Direction | Reproduce, please, only the lines from the first line below to the line containing "return Vector(((px-HX)/F*D, D, 0))", inclusive.
>> begin Source data
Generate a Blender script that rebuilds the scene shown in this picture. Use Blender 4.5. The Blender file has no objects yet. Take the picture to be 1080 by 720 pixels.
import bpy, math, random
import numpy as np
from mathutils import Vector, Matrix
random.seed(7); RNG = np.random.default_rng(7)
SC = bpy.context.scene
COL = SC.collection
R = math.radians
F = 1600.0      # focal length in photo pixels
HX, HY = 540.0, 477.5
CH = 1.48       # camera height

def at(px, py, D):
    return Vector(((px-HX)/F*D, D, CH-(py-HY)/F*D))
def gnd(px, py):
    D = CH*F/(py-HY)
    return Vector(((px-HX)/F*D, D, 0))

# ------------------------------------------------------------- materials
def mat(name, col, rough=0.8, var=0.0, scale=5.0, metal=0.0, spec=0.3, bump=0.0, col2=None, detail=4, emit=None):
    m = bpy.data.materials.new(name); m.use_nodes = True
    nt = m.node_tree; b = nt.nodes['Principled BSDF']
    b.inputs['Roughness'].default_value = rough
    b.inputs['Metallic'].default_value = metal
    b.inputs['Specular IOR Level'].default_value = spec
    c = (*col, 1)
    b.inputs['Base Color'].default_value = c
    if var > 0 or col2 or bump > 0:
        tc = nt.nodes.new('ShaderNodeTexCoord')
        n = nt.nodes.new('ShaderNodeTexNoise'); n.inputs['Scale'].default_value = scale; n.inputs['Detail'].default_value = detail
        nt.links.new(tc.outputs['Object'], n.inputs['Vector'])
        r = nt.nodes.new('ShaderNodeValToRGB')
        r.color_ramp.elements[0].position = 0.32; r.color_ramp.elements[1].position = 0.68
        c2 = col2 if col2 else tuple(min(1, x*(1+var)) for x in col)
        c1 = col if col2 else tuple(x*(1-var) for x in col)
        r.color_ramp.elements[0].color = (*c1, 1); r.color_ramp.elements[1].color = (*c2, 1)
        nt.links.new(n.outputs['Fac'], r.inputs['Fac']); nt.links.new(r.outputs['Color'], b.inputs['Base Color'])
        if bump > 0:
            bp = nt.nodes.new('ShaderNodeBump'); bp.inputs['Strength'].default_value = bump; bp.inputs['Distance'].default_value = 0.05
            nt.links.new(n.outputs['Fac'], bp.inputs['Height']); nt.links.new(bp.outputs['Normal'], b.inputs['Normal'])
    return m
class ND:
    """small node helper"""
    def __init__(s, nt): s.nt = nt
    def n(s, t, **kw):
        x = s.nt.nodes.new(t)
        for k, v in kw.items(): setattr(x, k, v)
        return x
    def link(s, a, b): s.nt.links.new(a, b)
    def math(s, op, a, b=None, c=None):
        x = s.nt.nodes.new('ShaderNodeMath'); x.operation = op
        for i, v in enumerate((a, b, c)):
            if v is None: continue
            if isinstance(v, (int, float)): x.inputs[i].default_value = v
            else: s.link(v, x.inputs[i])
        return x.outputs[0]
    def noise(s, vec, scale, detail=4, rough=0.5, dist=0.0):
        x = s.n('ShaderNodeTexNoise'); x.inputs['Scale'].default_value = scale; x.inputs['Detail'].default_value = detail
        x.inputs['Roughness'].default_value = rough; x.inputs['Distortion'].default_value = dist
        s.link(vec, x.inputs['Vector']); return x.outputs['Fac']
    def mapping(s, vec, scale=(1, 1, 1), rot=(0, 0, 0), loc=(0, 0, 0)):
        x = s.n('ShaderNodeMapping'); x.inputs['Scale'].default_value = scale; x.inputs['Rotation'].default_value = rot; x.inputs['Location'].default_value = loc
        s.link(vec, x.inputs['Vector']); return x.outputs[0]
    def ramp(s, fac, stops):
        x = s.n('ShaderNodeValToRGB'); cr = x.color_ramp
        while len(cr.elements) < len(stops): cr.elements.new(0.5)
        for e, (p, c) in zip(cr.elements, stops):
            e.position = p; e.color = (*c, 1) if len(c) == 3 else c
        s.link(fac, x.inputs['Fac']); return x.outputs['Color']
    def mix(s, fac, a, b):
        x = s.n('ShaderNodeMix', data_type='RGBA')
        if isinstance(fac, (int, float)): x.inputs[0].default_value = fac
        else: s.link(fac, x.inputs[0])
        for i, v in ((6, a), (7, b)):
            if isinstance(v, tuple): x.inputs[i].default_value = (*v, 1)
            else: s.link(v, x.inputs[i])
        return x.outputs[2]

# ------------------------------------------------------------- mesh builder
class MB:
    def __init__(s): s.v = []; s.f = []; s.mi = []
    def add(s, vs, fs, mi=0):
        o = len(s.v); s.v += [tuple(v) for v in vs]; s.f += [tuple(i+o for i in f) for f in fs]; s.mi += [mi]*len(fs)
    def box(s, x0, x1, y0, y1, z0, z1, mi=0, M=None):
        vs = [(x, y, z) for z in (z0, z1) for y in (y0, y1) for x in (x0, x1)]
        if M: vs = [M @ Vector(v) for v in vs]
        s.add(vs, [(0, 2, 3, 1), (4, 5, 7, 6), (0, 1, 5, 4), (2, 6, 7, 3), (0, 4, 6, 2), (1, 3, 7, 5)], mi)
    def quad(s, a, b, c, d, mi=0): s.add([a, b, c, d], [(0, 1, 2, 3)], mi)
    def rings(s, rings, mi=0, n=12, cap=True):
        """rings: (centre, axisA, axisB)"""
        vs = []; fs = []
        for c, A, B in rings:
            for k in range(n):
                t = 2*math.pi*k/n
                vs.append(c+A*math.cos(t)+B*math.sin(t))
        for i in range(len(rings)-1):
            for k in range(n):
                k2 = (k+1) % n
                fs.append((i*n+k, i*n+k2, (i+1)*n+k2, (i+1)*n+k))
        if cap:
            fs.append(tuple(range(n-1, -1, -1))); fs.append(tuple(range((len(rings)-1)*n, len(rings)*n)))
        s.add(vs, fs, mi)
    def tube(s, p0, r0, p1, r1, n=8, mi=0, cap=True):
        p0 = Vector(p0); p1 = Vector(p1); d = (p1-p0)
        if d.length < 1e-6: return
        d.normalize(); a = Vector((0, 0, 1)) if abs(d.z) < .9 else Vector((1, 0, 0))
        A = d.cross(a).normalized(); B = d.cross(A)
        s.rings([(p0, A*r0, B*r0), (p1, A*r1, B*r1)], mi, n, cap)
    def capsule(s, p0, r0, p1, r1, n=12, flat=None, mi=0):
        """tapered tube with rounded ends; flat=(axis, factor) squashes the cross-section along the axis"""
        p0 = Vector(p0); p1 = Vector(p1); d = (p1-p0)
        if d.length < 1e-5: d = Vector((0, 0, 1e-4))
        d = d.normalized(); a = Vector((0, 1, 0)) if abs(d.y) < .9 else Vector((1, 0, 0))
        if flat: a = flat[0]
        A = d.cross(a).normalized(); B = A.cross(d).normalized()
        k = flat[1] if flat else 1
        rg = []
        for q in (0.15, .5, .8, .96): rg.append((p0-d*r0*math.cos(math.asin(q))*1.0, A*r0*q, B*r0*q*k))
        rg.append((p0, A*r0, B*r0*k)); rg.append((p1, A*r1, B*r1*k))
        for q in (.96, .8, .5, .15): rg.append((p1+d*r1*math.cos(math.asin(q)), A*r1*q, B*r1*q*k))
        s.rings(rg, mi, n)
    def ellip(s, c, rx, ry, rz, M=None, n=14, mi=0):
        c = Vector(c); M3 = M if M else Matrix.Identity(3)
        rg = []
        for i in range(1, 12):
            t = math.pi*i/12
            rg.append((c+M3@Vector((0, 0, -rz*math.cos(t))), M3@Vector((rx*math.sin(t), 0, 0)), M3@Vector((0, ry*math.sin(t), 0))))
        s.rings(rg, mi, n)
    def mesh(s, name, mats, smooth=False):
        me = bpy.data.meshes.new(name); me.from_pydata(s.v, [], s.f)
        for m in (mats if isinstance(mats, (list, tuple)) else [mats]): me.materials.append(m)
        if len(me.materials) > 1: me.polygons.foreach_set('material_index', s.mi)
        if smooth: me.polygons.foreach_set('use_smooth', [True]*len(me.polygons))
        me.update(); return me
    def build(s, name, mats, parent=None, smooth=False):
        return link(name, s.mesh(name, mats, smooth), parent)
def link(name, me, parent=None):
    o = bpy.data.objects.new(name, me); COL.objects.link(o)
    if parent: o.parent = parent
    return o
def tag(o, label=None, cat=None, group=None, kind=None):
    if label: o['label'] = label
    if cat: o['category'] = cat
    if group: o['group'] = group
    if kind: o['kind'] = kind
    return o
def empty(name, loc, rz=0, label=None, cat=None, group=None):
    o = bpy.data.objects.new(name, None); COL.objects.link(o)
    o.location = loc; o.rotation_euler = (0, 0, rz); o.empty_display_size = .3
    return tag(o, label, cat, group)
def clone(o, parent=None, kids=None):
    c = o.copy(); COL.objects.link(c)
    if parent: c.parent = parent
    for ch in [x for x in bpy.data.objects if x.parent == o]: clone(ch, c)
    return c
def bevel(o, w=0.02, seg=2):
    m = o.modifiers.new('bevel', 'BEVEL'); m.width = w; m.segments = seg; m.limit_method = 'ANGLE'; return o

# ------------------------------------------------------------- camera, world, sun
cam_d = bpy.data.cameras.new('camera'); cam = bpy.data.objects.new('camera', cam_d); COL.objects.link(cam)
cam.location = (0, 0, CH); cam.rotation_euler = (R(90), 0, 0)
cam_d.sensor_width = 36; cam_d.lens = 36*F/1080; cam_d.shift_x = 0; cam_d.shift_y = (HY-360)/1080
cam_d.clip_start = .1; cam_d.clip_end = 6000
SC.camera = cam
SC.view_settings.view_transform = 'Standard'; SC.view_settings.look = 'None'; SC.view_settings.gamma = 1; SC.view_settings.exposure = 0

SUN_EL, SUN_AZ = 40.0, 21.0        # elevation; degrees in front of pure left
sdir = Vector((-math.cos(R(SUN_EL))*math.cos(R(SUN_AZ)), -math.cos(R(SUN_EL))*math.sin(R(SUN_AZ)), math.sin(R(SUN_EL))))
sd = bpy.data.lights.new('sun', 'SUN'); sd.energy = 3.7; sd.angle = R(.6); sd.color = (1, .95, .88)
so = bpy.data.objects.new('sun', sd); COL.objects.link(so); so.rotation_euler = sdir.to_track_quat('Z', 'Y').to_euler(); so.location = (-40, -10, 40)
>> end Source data
The answer |
Generate a Blender script that rebuilds the scene shown in this picture. Use Blender 4.5. The Blender file has no objects yet. Take the picture to be 1080 by 720 pixels.
import bpy, math, random
import numpy as np
from mathutils import Vector, Matrix
random.seed(7); RNG = np.random.default_rng(7)
SC = bpy.context.scene
COL = SC.collection
R = math.radians
F = 1600.0      # focal length in photo pixels
HX, HY = 540.0, 477.5
CH = 1.48       # camera height

def at(px, py, D):
    return Vector(((px-HX)/F*D, D, CH-(py-HY)/F*D))
def gnd(px, py):
    D = CH*F/(py-HY)
    return Vector(((px-HX)/F*D, D, 0))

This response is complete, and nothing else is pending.